Posted by: Ariel | January 26, 2009 at 10:33 PM
dearest -
i, too, had a hunger for your posts and for your books. i bought them and read them and re-read them and cried and laughed. i appreciate ya, i guess is what i'm going for. :P
but what i want you to know, and this is only from my humblest perspective far away in kansas city, is that if a break is what is needed, take it. a break from blogging, a break from the pang in your heart that you haven't posted at ddtm, or the posts are infrequent, or whathaveyou. though as a reader, i enjoy everything you write (from the happiest to the most lost, questioning posts) i would much rather know you're taking a break and taking care of yourself than posting because you feel a need to give the readers something. if a break is what is needed, please take it.
if not, write whatever you please. i have a strong feeling that all of your readers not only enjoy your refreshing, realistic take on spirituality, but we also enjoy you telling a story about putting a skinny, ohmygodiworkoutlikeSOmuch twat in her place at a bookstore. i just don't want you to feel tethered, heavily anchored, or obligated to write at a certain pace, with a certain frequency, inside a tiny box of accepted topics. i want to hear about you seeing a dude fall down and laughing uproariously just as much as your posts on spirituality.
in other words, our hearts are big enough for yours to fit inside. do whatever it is you have to do to wake up happy and fulfilled. if that means no glittery gandalf robes and hours of scripted ritual, leave it. if that means taking a walk a day and naming your favorite ice cream flavors, do it. if that means hibernating from the pagan world at large, so be it. if that means screaming into your pillow, counting light poles as you drive, befriending spiders and giving them a backstory, listening to bohemian rhapsody over and over, eating a vegan ice cream bar a day, collecting bundt cake pans, then do it!
scott cunningham drew you here, but you and you alone are responsible for the windings of your path. just know you have many who care about you, who will honor your silence, who will listen to the screams in the pillow, laugh at your jokes, e-hug you when you cry, and send you bundt cakepan links. i just purchased a lovely one in the shape of an octopus. :P
we're here. you're here. and they're up there, somewhere, and they care. but if all you want right now is the people down here, grounded on the same earth, staring at the same moon, feeling as lost as you feel, utilize us.

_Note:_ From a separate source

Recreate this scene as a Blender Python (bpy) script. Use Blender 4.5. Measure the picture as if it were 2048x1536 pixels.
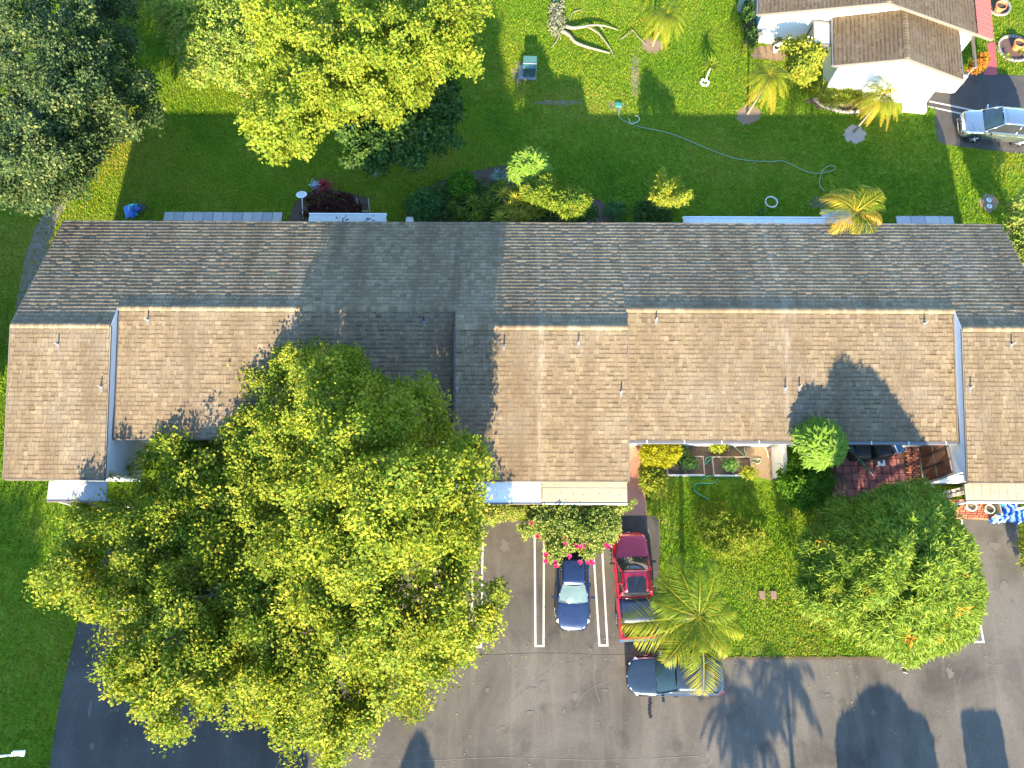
import bpy, math, random
import numpy as np
from mathutils import Vector, Matrix

random.seed(7)
RNG = np.random.default_rng(7)
scene = bpy.context.scene
for o in list(bpy.data.objects):
    bpy.data.objects.remove(o, do_unlink=True)
COL = scene.collection

# ------------------------------------------------------------------ camera
CAM_F, CAM_T, CAM_H, CAM_ROLL = 1420.0, 0.3284, 37.6064, 0.0037
cd = bpy.data.cameras.new('camera')
cam = bpy.data.objects.new('camera', cd)
COL.objects.link(cam)
cd.sensor_width = 36.0
cd.lens = CAM_F / 2048.0 * 36.0
cd.clip_start, cd.clip_end = 0.5, 3000.0
cam.matrix_world = (Matrix.Translation((0, 0, CAM_H)) @ Matrix.Rotation(CAM_T, 4, 'X')
                    @ Matrix.Rotation(CAM_ROLL, 4, 'Z'))
scene.camera = cam

# ------------------------------------------------------------------ light
SUN_EL = math.radians(19.1)
SUN_AZ_OFF = math.radians(2.3)          # shadows lean this much to +X as they run to +Y
world = bpy.data.worlds.new('World')
scene.world = world
world.use_nodes = True
wn = world.node_tree
wn.nodes.clear()
w_out = wn.nodes.new('ShaderNodeOutputWorld')
w_bg = wn.nodes.new('ShaderNodeBackground')
w_sky = wn.nodes.new('ShaderNodeTexSky')
w_sky.sky_type = 'NISHITA'
w_sky.sun_disc = False
w_sky.sun_elevation = SUN_EL
w_sky.sun_rotation = math.radians(180) + SUN_AZ_OFF
w_sky.air_density, w_sky.dust_density, w_sky.ozone_density = 1.0, 0.1, 3.5
w_bg.inputs['Strength'].default_value = 0.15
wn.links.new(w_sky.outputs[0], w_bg.inputs['Color'])
wn.links.new(w_bg.outputs[0], w_out.inputs['Surface'])

sd = bpy.data.lights.new('sun', 'SUN')
sd.energy = 4.2
sd.angle = math.radians(0.6)
sd.color = (1.0, 0.84, 0.58)
sun = bpy.data.objects.new('sun', sd)
COL.objects.link(sun)
sun_dir = Vector((math.sin(SUN_AZ_OFF) * math.cos(SUN_EL), math.cos(SUN_AZ_OFF) * math.cos(SUN_EL), -math.sin(SUN_EL)))
sun.rotation_euler = sun_dir.to_track_quat('-Z', 'Y').to_euler()
sun.location = (0, -30, 40)

scene.render.engine = 'CYCLES'
scene.view_settings.view_transform = 'Standard'
scene.view_settings.look = 'None'
scene.view_settings.gamma = 1.0
scene.view_settings.use_curve_mapping = False
scene.view_settings.exposure = 2.62

# ------------------------------------------------------------------ helpers
_s, _c = math.sin(CAM_T), math.cos(CAM_T)
_cr, _sr = math.cos(CAM_ROLL), math.sin(CAM_ROLL)

def GA(u, v, z):
    """surveyed ground position: point of the photo plan (u, v) standing z metres high -> world (arrays)"""
    u = np.asarray(u, float); v = np.asarray(v, float); z = np.asarray(z, float)
    a, b = u - 1024, v - 768
    a, b = a * _cr + b * _sr, -a * _sr + b * _cr
    k = -b / CAM_F
    h = CAM_H - z
    Y = h * (_s + k * _c) / (_c - k * _s)
    d = Y * _s + h * _c
    return np.stack([a * d / CAM_F, Y, np.broadcast_to(z, Y.shape)], -1)

def G(u, v, z=0.0):
    return Vector(GA(u, v, z).tolist())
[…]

essentially, that was an incredibly long-winded way to say that though we've never met, i care. and i want you to do what ya gotta, leave what needs left, hollow out schemas that need hollowed. we'll be here.
-chelsea.
Posted by: chelsea | February 03, 2009 at 12:02 AM
I know EXACTLY how you feel. It'll be 13 years this Ostara and I have never felt more like precisely what you described. The questions, the descriptions, seemed pulled straight out of my own heart. So thank you. Your work is still guiding me, making me feel less alone, and I cannot express to you how deeply I appreciate that.